Data excerpt.
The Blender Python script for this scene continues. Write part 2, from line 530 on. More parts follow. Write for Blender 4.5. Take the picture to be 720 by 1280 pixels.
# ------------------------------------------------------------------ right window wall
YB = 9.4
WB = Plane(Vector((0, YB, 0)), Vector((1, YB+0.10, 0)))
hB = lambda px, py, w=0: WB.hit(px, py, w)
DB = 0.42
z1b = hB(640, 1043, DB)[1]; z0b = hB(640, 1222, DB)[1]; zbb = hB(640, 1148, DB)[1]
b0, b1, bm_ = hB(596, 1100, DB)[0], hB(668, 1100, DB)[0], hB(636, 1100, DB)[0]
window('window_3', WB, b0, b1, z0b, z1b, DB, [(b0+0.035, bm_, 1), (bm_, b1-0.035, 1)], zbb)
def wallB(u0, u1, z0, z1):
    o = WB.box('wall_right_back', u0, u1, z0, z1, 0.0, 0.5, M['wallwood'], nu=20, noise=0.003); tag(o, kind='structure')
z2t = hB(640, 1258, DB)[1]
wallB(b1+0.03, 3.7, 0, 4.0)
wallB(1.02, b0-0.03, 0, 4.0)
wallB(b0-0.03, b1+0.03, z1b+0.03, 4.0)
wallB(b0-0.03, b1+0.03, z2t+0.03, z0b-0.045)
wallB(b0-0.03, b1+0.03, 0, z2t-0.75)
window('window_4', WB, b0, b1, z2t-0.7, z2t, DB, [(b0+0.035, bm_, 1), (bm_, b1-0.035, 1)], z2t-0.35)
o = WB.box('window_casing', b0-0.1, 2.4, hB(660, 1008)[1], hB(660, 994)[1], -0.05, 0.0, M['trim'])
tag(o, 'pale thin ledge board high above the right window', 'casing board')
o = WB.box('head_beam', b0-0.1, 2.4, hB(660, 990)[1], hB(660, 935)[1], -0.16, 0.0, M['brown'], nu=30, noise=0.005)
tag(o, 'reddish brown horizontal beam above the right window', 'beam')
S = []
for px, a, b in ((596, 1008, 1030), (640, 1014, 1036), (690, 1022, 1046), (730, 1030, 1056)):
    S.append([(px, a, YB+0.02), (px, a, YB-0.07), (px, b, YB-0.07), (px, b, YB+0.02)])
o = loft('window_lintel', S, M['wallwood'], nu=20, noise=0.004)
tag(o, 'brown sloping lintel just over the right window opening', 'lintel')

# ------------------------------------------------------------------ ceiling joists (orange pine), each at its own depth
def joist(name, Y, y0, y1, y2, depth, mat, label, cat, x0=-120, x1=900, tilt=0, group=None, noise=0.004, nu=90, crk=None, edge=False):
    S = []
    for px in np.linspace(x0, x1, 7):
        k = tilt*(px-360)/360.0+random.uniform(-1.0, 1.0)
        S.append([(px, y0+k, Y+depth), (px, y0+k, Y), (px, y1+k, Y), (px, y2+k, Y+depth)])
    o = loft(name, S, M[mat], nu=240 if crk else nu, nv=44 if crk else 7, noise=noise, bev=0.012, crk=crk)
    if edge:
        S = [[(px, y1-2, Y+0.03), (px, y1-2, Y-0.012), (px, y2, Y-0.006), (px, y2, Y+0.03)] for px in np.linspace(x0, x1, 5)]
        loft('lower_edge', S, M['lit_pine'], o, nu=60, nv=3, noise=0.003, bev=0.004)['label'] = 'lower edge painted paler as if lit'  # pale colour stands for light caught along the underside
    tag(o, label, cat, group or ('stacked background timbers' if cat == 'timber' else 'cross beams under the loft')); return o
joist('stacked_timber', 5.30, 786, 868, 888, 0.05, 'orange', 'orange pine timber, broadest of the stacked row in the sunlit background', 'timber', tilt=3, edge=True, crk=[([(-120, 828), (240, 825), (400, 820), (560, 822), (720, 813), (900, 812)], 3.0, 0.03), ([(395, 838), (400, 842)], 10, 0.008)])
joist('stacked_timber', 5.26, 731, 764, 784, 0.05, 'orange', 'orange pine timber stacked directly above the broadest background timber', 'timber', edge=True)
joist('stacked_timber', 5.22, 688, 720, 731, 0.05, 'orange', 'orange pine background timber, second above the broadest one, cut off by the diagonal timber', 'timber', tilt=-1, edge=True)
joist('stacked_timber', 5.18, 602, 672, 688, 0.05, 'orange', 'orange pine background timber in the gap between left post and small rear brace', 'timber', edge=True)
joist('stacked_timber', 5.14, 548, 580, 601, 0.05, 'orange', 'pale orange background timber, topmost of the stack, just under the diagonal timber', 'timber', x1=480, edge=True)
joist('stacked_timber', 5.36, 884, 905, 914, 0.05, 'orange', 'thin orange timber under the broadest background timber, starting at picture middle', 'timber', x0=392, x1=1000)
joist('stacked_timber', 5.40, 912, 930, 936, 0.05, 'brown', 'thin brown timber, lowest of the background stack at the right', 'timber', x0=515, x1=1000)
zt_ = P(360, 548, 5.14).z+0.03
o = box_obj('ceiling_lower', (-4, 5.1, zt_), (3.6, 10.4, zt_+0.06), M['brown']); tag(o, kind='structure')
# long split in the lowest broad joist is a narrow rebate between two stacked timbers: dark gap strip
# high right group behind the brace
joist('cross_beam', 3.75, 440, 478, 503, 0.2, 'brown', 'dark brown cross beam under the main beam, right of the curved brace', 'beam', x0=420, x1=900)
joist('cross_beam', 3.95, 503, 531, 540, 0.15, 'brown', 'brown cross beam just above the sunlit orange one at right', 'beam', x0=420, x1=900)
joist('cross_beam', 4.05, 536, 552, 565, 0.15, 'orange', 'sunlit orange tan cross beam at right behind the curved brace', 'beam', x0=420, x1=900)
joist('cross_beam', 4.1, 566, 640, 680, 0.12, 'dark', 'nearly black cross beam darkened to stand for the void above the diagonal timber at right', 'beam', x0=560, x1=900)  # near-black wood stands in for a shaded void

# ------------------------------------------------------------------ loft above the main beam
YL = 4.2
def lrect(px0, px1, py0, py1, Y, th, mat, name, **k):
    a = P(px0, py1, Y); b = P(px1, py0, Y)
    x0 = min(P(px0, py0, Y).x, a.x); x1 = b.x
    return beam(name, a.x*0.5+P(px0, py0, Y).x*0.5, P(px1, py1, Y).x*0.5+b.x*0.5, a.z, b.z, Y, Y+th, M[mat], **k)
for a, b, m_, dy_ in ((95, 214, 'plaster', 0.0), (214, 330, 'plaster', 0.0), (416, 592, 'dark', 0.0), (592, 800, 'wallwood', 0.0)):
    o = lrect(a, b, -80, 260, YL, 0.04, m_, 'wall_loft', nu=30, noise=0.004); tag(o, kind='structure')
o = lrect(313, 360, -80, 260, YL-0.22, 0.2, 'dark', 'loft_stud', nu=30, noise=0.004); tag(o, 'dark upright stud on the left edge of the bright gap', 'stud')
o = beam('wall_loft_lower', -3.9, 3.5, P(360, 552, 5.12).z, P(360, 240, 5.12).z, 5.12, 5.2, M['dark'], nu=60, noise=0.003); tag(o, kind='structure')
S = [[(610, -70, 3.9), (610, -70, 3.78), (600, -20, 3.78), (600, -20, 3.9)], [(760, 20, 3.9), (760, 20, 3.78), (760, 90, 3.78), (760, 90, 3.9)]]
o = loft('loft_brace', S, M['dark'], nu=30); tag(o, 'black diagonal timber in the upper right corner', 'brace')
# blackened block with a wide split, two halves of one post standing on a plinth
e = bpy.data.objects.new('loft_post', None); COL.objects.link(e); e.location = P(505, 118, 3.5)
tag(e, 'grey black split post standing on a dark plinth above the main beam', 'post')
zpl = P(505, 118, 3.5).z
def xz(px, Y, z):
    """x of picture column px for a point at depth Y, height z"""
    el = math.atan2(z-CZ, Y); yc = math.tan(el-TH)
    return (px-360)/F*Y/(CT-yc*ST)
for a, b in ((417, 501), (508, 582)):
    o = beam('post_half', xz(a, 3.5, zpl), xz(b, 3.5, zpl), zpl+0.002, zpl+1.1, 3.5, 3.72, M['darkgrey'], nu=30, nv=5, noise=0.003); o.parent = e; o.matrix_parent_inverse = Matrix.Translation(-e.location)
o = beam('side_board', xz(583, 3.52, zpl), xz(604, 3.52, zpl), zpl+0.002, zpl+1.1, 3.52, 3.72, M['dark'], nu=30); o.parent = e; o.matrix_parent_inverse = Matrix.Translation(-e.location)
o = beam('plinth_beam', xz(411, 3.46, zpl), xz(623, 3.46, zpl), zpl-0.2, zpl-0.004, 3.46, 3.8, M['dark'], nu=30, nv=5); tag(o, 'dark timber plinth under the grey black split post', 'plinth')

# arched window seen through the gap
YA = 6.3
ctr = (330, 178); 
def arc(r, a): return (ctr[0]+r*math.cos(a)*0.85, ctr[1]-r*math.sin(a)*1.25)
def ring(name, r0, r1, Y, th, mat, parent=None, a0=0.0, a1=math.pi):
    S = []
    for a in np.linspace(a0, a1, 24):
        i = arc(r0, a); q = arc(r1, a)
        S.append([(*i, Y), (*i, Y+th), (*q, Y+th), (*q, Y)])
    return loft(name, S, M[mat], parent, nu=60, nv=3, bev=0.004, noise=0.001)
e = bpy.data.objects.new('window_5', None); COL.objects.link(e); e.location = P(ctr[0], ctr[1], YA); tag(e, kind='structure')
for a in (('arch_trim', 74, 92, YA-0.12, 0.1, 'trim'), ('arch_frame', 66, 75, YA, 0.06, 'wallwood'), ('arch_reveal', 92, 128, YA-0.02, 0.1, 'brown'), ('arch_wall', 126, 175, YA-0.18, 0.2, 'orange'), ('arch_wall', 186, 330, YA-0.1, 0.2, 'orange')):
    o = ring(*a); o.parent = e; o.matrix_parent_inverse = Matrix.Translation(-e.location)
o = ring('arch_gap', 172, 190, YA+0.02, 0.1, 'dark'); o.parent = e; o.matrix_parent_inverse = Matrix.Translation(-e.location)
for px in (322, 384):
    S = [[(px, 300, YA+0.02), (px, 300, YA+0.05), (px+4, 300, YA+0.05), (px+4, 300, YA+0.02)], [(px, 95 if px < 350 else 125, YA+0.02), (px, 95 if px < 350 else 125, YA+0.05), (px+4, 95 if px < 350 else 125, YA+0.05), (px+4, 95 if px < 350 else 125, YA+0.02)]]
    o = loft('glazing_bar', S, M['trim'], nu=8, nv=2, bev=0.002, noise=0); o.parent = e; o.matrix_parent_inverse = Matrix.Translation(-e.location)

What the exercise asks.
Return nothing but the lines running from the line with "joist('cross_beam', 3.95, 503, 531, 540, 0.15, 'brown', 'brown" through the line with "joist('cross_beam', 4.05, 536, 552, 565, 0.15, 'orange', 'sunlit", exactly as they appear.

Written response.
joist('cross_beam', 3.95, 503, 531, 540, 0.15, 'brown', 'brown cross beam just above the sunlit orange one at right', 'beam', x0=420, x1=900)
joist('cross_beam', 4.05, 536, 552, 565, 0.15, 'orange', 'sunlit orange tan cross beam at right behind the curved brace', 'beam', x0=420, x1=900)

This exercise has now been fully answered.